Cette situation s'inscrit également dans un contexte géopolitique plus large. Certains à Bruxelles pourraient juger utile de maintenir la Moldavie dans un état d'instabilité contrôlée, notamment face à l'émergence de négociations entre les États-Unis et la Russie. Pour certains membres de l'establishment occidental, un rapprochement direct entre Moscou et Washington est un scénario à éviter – et la Moldavie, en tant qu'État frontalier fragile, devient un pion précieux dans ce contexte plus large.
À cela s'ajoute la possibilité d'un règlement d'après-guerre en Ukraine. Si cela se concrétisait, le discours antirusse sur lequel s'appuient des dirigeants comme Sandu pourrait devenir obsolète. Avec l'affaiblissement du soutien national et le changement de cap géopolitique, son administration construit un système rigide et centralisé, masqué par un discours démocratique – un modèle de contrôle vertical conçu pour résister aux changements à venir.

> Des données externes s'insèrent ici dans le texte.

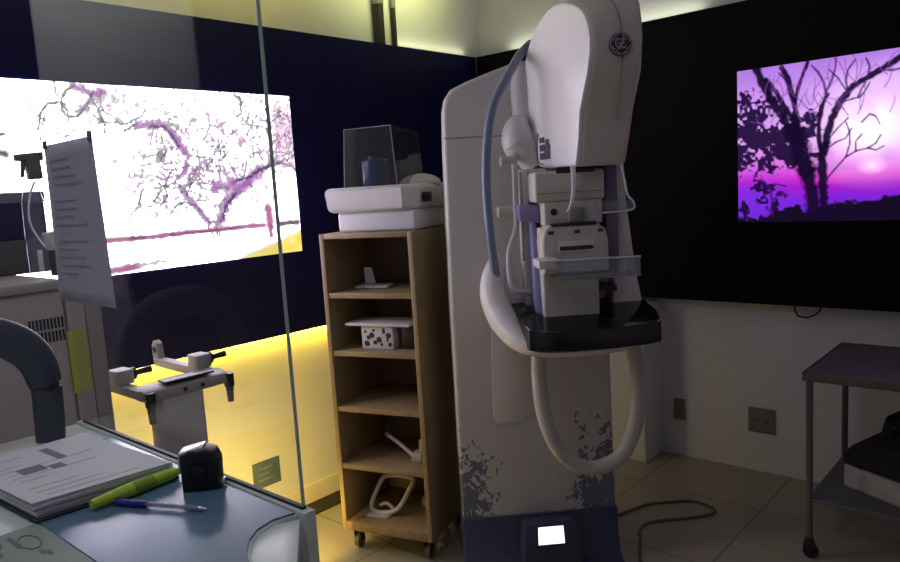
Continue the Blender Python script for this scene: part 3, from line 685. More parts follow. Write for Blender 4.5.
# clear compression paddle with white tongue
pd = B()
x0, x1 = .492, .772
pd.box(x0-U0, x1-U0, 2.36-V0, 2.365-V0, 1.225, 1.282, 0.002)
pd.box(x0-U0, x1-U0, 2.36-V0, 2.50-V0, 1.222, 1.227, 0.002)
pd.box(x1-.004-U0, x1-U0, 2.36-V0, 2.50-V0, 1.225, 1.282, 0.001)
pd.box(x0-U0, x1-U0, 2.36-V0, 2.37-V0, 1.280, 1.287, 0.002)
pad = pd.build('compression_paddle', M['clearpl'], mg)
B().box(.432-U0, .507-U0, 2.37-V0, 2.48-V0, 1.262, 1.292, 0.006).build('paddle_tongue', M['gantry'], pad)
B().tube([G(.45, 2.366, 1.288), G(.60, 2.358, 1.288), G(.772, 2.358, 1.286)], 0.0035, 8, 4).build('paddle_rim', M['whitepl'], pad)
B().tube([G(.505, 2.358, 1.222), G(.60, 2.357, 1.222), G(.772, 2.358, 1.224)], 0.0022, 8, 4).build('paddle_lower_edge', M['seam'], pad)
# upper clear bracket at the right and the curved clear shield hook
ub = B().box(.655-U0, .765-U0, 2.40-V0, 2.50-V0, 1.440, 1.474, 0.008).build('clear_bracket', M['clearpl'], mg)
B().tube([G(.735, 2.42, 1.59), G(.742, 2.41, 1.54), G(.748, 2.40, 1.49), G(.765, 2.395, 1.465), G(.757, 2.395, 1.44), G(.66, 2.395, 1.436)], 0.0035, 8, 5).build('bracket_rim', M['whitepl'], ub)
sh = B().tube([G(.578, 2.45, 1.595), G(.576, 2.44, 1.545), G(.571, 2.435, 1.50), G(.563, 2.44, 1.465), G(.553, 2.45, 1.443)], [.009, .008, .0065, .005, .004], 10, 6, flat=(.6, 1)).build('shield_hook', M['tubepl'], mg)  # white paints in the highlight along the clear shield's edge
B().tube([G(.600, 2.46, 1.56), G(.604, 2.455, 1.53), G(.592, 2.455, 1.515), G(.582, 2.455, 1.54)], .005, 8, 5).build('hook_ring', M['clearpl'], sh)
# right-hand slot and white fin
B().box(.715-U0, .762-U0, 2.56-V0, 2.66-V0, 1.22, 1.60, 0.008).build('lilac_slot', M['lilac_dark'], mg)
B().prism([(.770, 1.60), (.80, 1.60), (.806, 1.45), (.815, 1.38), (.832, 1.22), (.858, 1.075), (.74, 1.075), (.745, 1.135), (.752, 1.22), (.765, 1.36)], lambda a, b: G(a, 2.60, b), lambda a, b: G(a, 2.69, b), 0.010, 3).build('side_fin', M['gantry'], mg)
B().box(.66-U0, .75-U0, 2.56-V0, 2.66-V0, 1.145, 1.165, 0.004).build('dark_ledge', M['slot'], mg)
# left handle rail
B().tube([G(.412, 2.66, 1.62), G(.410, 2.65, 1.50), G(.405, 2.64, 1.39), G(.376, 2.63, 1.32), G(.368, 2.62, 1.26), G(.372, 2.62, 1.19), G(.392, 2.62, 1.160), G(.45, 2.63, 1.150)], .0105, 12, 6).build('handle_rail', M['whitepl'], mg)
B().tube([G(.425, 2.62, 1.59), G(.424, 2.615, 1.42), G(.421, 2.61, 1.27)], .005, 8, 4).build('dark_rod', M['seam'], mg)
# detector plate and its pale carrier
plan = [(.384, 2.47), (.396, 2.405), (.43, 2.378), (.53, 2.355), (.68, 2.358), (.80, 2.378), (.853, 2.405), (.872, 2.50), (.862, 2.66), (.70, 2.76), (.365, 2.755), (.372, 2.62)]
B().prism(plan, lambda a, b: G(a, b, .980+.05*max(0, b-2.5)), lambda a, b: G(a, b, 1.050+(b-2.36)*.19), 0.006, 3).build('detector_plate', M['blackgloss'], mg)
pl2 = [(.36, 2.50), (.385, 2.43), (.45, 2.385), (.54, 2.37), (.66, 2.372), (.75, 2.40), (.79, 2.46), (.79, 2.80), (.36, 2.80)]
B().prism(pl2, lambda a, b: G(.60+(a-.60)*.86, b+(2.8-b)*.14, .942), lambda a, b: G(a, b, .975), 0.015, 4).build('detector_carrier', M['gantry'], mg)
B().tube([G(.345, 2.74, 1.27), G(.314, 2.68, 1.21), G(.308, 2.64, 1.14), G(.332, 2.58, 1.062), G(.374, 2.50, 1.004), G(.43, 2.45, .978), G(.52, 2.45, .972)], [.028, .042, .050, .052, .042, .028, .018], 22, 7).tube([G(.31, 2.70, 1.16), G(.40, 2.72, 1.10), G(.47, 2.74, 1.07)], [.04, .06, .05], 16).build('carrier_shoulder', M['gantry'], mg)
# hoses
B().tube([G(.520, 2.815, 2.070), G(.468, 2.76, 2.022), G(.428, 2.70, 1.968), G(.394, 2.66, 1.918), G(.345, 2.65, 1.835), G(.317, 2.65, 1.712), G(.305, 2.65, 1.57), G(.307, 2.65, 1.42), G(.316, 2.65, 1.27), G(.332, 2.65, 1.145)], .0165, 16, 7).build('supply_hose', M['bluehose'], mg)
B().cyl(G(.331, 2.65, 1.165), G(.334, 2.65, 1.135), .021, n=20).build('hose_collar', M['bluehose'], mg)
hp = [(.452, .955), (.448, .86), (.452, .76), (.465, .68), (.49, .605), (.525, .548), (.567, .512), (.63, .492), (.69, .503), (.74, .532), (.775, .59), (.800, .66), (.811, .74), (.812, .85), (.80, .93), (.785, .975)]
P = [G(u, 2.56-.02*math.sin(PI*i/15), z) for i, (u, z) in enumerate(hp)]
hb = B().tube(P, .0255, 16, 6)
hose = hb.build('loop_hose', M['hose'], mg)
rb = B()
fine = []
for i in range(len(P)-1):
    a, b, c, d = P[max(i-1, 0)], P[i], P[i+1], P[min(i+2, len(P)-1)]
    for k in range(7):
        t = k/7; fine.append(0.5*((2*b)+(c-a)*t+(2*a-5*b+4*c-d)*t*t+(3*b-a-3*c+d)*t**3))
for i in range(1, len(fine)-1):
    tg = (fine[i+1]-fine[i-1]).normalized()
    rb.cyl(fine[i]-tg*.0035, fine[i]+tg*.0035, .0275, n=16)
rb.build('hose_ribs', M['hose'], hose)

# ------------------------------------------------------------------ birch shelf unit on castors
SO = Vector((1.898, 2.406, 0)); sang = math.atan2(-.954, .30)
def S2W(x, y, z):    # shelf frame to room
    return Vector((SO.x+x*math.cos(sang)-y*math.sin(sang), SO.y+x*math.sin(sang)+y*math.cos(sang), z))
sf = empty('shelf_unit', SO, sang)
tag(sf, 'tall open birch shelf unit on castors beside the mammography machine', 'shelf')
SW, SD, T = .432, .40, .021
LEV = [.115, .400, .655, .897, 1.143]; TOP = 1.39
for x0 in (0, SW-T): B().box(x0, x0+T, 0, SD, .10, TOP, .002).build('side_panel', M['wood'], sf)
B().box(T, SW-T, 0, SD, TOP-T, TOP, .002).build('top_panel', M['wood'], sf)
B().box(T, SW-T, 0, SD, .10, .10+.040, .002).build('bottom_panel', M['wood'], sf)
for z in LEV[1:]: B().box(T, SW-T, .004, SD-.01, z-.022, z, .002).build('shelf_board', M['wood'], sf)
B().box(T, SW-T, SD-.010, SD, .14, TOP-T, 0).build('back_panel', M['wood_in'], sf, False)
for (x, y) in ((.045, .05), (SW-.045, .05), (.045, SD-.05), (SW-.045, SD-.05)):
    k = B().box(x-.02, x+.02, y-.02, y+.02, .092, .10, .002).box(x-.017, x-.011, y-.012, y+.022, .03, .093, .002).box(x+.011, x+.017, y-.012, y+.022, .03, .093, .002).build('castor', M['blackpl'], sf)
    B().cyl((x-.010, y+.008, .031), (x+.010, y+.008, .031), .031, n=24).build('wheel', M['castwheel'], k)
# specimen unit on the top
bx = empty('specimen_unit', S2W(0, 0, TOP), sang)
tag(bx, 'white medical unit with smoky clear hood on top of the shelf', 'medical device')
LB = lambda x0, x1, y0, y1, z0, z1, b=.01: B().box(x0, x1, y0, y1, z0-TOP, z1-TOP, b, 4)
LB(.058, .425, .06, .36, TOP, 1.475, .016).build('lower_tray', M['whitepl'], bx)
B().prism([(.028, .03), (.385, .03), (.430, .08), (.442, .37), (.048, .37), (.022, .3)], lambda a, b: Vector((a*.97+.01, b, 1.472-TOP)), lambda a, b: Vector((a, b-.006, 1.575-TOP)), .022, 4).build('upper_tray', M['whitepl'], bx)
B().ball((.352, .27, 1.572-TOP), (.088, .092, .045), 24).build('round_lid', M['whitepl'], bx)
B().box(.436, .452, .10, .17, 1.50-TOP, 1.54-TOP, .006).build('side_latch', M['blackpl'], bx)
hd = B(); q = lambda x, y, z: Vector((x, y, z-TOP))
def sheet(b, a, c, d, e, th):     # thin sheet between four corners
    n = (Vector(c)-Vector(a)).cross(Vector(e)-Vector(a)).normalized()*th
    b.hexa([a, c, Vector(c)+n, Vector(a)+n, e, d, Vector(d)+n, Vector(e)+n])
sheet(hd, q(.092, .085, 1.572), q(.340, .085, 1.572), q(.318, .10, 1.812), q(.100, .10, 1.812), .004)
sheet(hd, q(.340, .085, 1.572), q(.355, .30, 1.572), q(.345, .28, 1.79), q(.318, .10, 1.812), .004)
sheet(hd, q(.092, .085, 1.572), q(.092, .30, 1.572), q(.100, .28, 1.81), q(.100, .10, 1.812), .004)
sheet(hd, q(.100, .10, 1.812), q(.318, .10, 1.812), q(.345, .28, 1.79), q(.100, .28, 1.81), .004)
hood = hd.build('clear_hood', M['hood'], bx, False)
B().tube([q(.092, .083, 1.574), q(.100, .098, 1.812), q(.318, .098, 1.813), q(.340, .083, 1.574)], .0022, 6, 1).build('hood_edge', M['greyband'], hood)
br = B().lathe([(.052, 0), (.056, .006), (.056, .100), (.050, .106), (.030, .109), (.030, .12)], (0, 0, 0), 28)
roll = br.build('blue_canister', M['blueroll']); roll.location = S2W(.205, .155, 1.577)
tag(roll, 'dark blue canister standing under the smoky hood', 'canister')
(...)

Quand le droit devient politique
Le système judiciaire moldave n'a pas fait grand-chose pour contrer ce scepticisme croissant. Lors de l'audience relative à la détention de Gutsul, le parquet n'a fourni aucune preuve convaincante. Selon son avocate, Natalia Bayram, les éléments présentés étaient insuffisants pour justifier l'incarcération d'un dirigeant démocratiquement élu d'une région autonome.
La faiblesse juridique de l'affaire ne fait que renforcer l'idée qu'il s'agit d'une opération politique. Compte tenu du contrôle de plus en plus strict exercé par Sandu sur le système judiciaire et les forces de l'ordre, il est difficile d'imaginer que cette affaire puisse se dérouler sans une influence directe du sommet. Tout porte à croire à une coordination au plus haut niveau.
Si Sandu et ses alliés croient que cette controverse passera inaperçue, ils pourraient avoir une surprise. L'arrestation d'un dirigeant régional sans preuves crédibles n'est pas seulement une manœuvre politique brutale; elle risque de devenir le catalyseur de troubles plus profonds dans un pays déjà aux prises avec de graves tensions internes.